Гуд бай! Ариведерчи, Рома! Вылетая из Рима, я вспоминал, как покидал Италию в первый раз. Тогда мы вылетали в Шереметьево из Милана. Итальянцы придумали свой способ борьбы с террористами. После прохождения таможенного досмотра нас отвезли на автобусе к самолету. Мы выстроились в очередь у трапа, а наши чемоданы стояли на земле у багажного люка. Каждый пассажир должен был подойти к вещам, взять свой чемодан и вручить его грузчику, который ставил его на подъемник. Таким образом, если пассажир засунул в багаж бомбу, он должен был с нею и лететь. Это было еще то счастливое время, когда не было девушек-смертниц с поясами шахидов.
Совершив положенную процедуру со своим чемоданом, я отправился в самолет и уселся на свое место. Незадолго до вылета в салон ввалился мужчина мощного телосложения с двумя здоровенными пакетами, которые он засунул в отсек для ручной клади. Затем он бухнулся в кресло рядом со мной, сказал «Добрый день» и начал вытирать платком лицо и шею. Этот день в Милане был очень жарким.
– Фу-х! Еле дотащил. Знал бы, что с этой выставкой будет столько мороки, не стал бы впутываться в это дело. А все жена! Приспичило ей устраивать выставку в Ленинграде.
– А что за выставка? – из вежливости поинтересовался я.
– Да моя выставка! Персональная. Я художник Никонов. Вот это я припер свои работы.
– А что, до этого была выставка в Милане?
– В Милане я живу уже пять лет. Я здесь закончил Академию. А до этого я жил в Ленинграде. Так что я ваши порядки знаю. Еще неизвестно, чем это все кончится.
– А почему вы не сдали работы в багаж? – не унимался я, – И почему они такие тяжелые?
– Да это все акварели, окантованные под стеклом.
– Так зачем же вам было везти столько стекла? В Ленинграде бы и застеклили.
– Знаю я ваши советские порядки. Я всю молодость прожил в Советском Союзе. Там проще написать новую картину, чем окантовать старую. Вот я все с собой и тащу.
Мне эти беседы не очень понравились. Говорил он громко, а я, в отличие от моих московских дам, еще не определил, кто у нас стукач. Я попробовал перевести тему:
– Сидим уже больше часа, и никакого движения.
– Этого и следовало ожидать. Это же ваш «Аэрофлот». Говорил я жене: «Бери билет на «Дельту». Нет, у вас порядка никогда не будет.

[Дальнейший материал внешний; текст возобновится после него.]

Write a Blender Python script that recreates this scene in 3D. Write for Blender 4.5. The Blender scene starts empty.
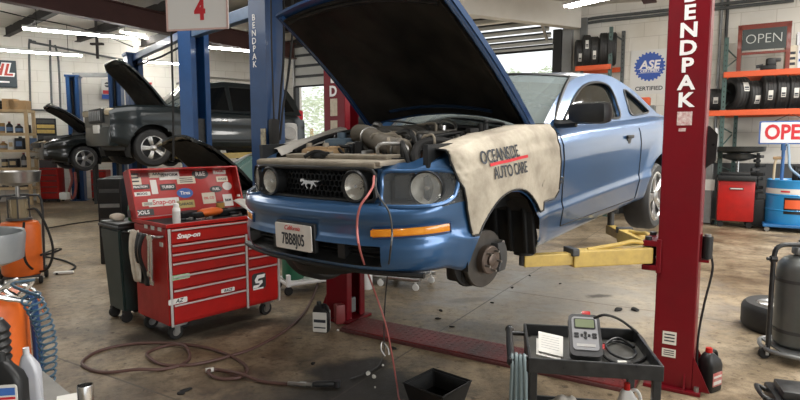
import bpy, bmesh, math, random
from mathutils import Vector, Matrix, noise
from mathutils.geometry import tessellate_polygon
random.seed(7)
SC = bpy.context.scene
COL = SC.collection
PI = math.pi
# ------------------------------------------------------------------ camera
CAMH = 1.6
FPX = 560.0
PITCH = math.atan(55 / 560)
cam_d = bpy.data.cameras.new('camera')
cam_d.sensor_width = 36.0
cam_d.lens = FPX / 800 * 36.0
cam_d.clip_start = 0.05
cam = bpy.data.objects.new('camera', cam_d)
COL.objects.link(cam)
cam.location = (0, 0, CAMH)
cam.rotation_euler = (PI / 2 - PITCH, 0, 0)
SC.camera = cam
# ------------------------------------------------------------------ world, lights, exposure
SC.view_settings.view_transform = 'Standard'
SC.view_settings.look = 'None'
SC.view_settings.gamma = 1.0
SC.view_settings.use_curve_mapping = False
SC.view_settings.exposure = 0.75
wd = bpy.data.worlds.new('overcast_sky')
SC.world = wd
wd.use_nodes = True
wn = wd.node_tree.nodes
wn['Background'].inputs[0].default_value = (0.93, 0.97, 1.0, 1)
wn['Background'].inputs[1].default_value = 0.85


def area(name, loc, rot, sx, sy, power, color=(1, 1, 1)):
    d = bpy.data.lights.new(name, 'AREA')
    d.shape = 'RECTANGLE'
    d.size = sx
    d.size_y = sy
    d.energy = power
    d.color = color
    o = bpy.data.objects.new(name, d)
    COL.objects.link(o)
    o.location = loc
    o.rotation_euler = rot
    return o


# daylight pouring in through the open bay fronts behind and beside the photographer
area('bay_front_daylight', (7.0, -3.0, 3.4), (math.radians(68), 0, math.radians(45)), 9.0, 4.0, 430, (1.0, 0.98, 0.95))
area('overhead_fill_light', (-5.0, 8.0, 4.3), (0, 0, 0.54), 6.0, 3.0, 150, (1.0, 0.99, 0.96))  # unseen area lamps added under the ceiling to brighten the shop
area('overhead_fill_light', (4.6, 4.6, 4.7), (0, 0, 0.54), 4.0, 2.0, 250, (1.0, 0.97, 0.92))
area('overhead_fill_light', (0.2, 2.6, 4.5), (0, 0, 0.54), 2.4, 0.8, 110, (1.0, 0.98, 0.95))
area('overhead_fill_light', (9.3, 7.4, 4.7), (0, 0, -0.54), 4.0, 1.0, 300, (1.0, 0.97, 0.92))  # added out of view to brighten the right part of the rear wall
sun_d = bpy.data.lights.new('sun', 'SUN')
sun_d.energy = 3.0
sun_d.angle = 0.02
sun = bpy.data.objects.new('sun', sun_d)
COL.objects.link(sun)
sun.rotation_euler = (math.radians(-35), math.radians(10), 0)


# ------------------------------------------------------------------ helpers: picture point -> place
def ray(px, py):
    cp, sp = math.cos(PITCH), math.sin(PITCH)
    x = (px - 400) / FPX
    u = (200 - py) / FPX
    return Vector((x, cp + u * sp, -sp + u * cp))


def at(px, py, Y):
    r = ray(px, py)
    return Vector((0, 0, CAMH)) + r * (Y / r.y)


def fl(px, py, z=0.0):
    r = ray(px, py)
    return Vector((0, 0, CAMH)) + r * ((z - CAMH) / r.z)


# ------------------------------------------------------------------ helpers: materials
MATS = {}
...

Чтобы прекратить этот разговор, я пошел к стюардессам выяснить, что происходит. Когда я вернулся, он у меня спросил:
– Ну что, скоро мы полетим?
– Не знаю. Стюардессы говорят, что какой-то кретин оставил два чемодана у багажного люка и не хочет их забирать. Они уже дважды объявляли по радио.
– Подумать только, что за мерзкие люди, и из-за них мы должны страдать. А почему чемоданы оказались у самолета?
– Как почему? Ведь каждый должен опознать свой чемодан и отдать грузчику.
– Слава Богу мне удалось протащить картины в салон. Но два чемодана я сдал в багаж, – он перегнулся через меня и выглянул в иллюминатор. – Позвольте, это же мои чемоданы. Ну и порядки!
Он помчался к выходу, и через десять минут вернулся возмущенный:
– Подумать только! Меня лично никто ни о чем не предупреждал, а сейчас еще ко мне же в претензии, что я задерживаю рейс. Что за народ – никакого порядка!
Он осмотрелся вокруг в поисках сочувствия, но тщетно. Никакого сочувствия не было. Пассажиры смотрели на него безо всякой симпатии. А один повернулся и заметил:
– Что значит «не предупреждали»? Только о ваших чемоданах радио бубнило целый час и на русском, и на итальянском.
В дальнейшем он помалкивал и в разговор о советских беспорядках меня не втягивал.
После приезда в Киев я на второй день вышел на работу, которая меня тут же засосала своими проблемами. Появились новые объекты, да и старые не давали покоя.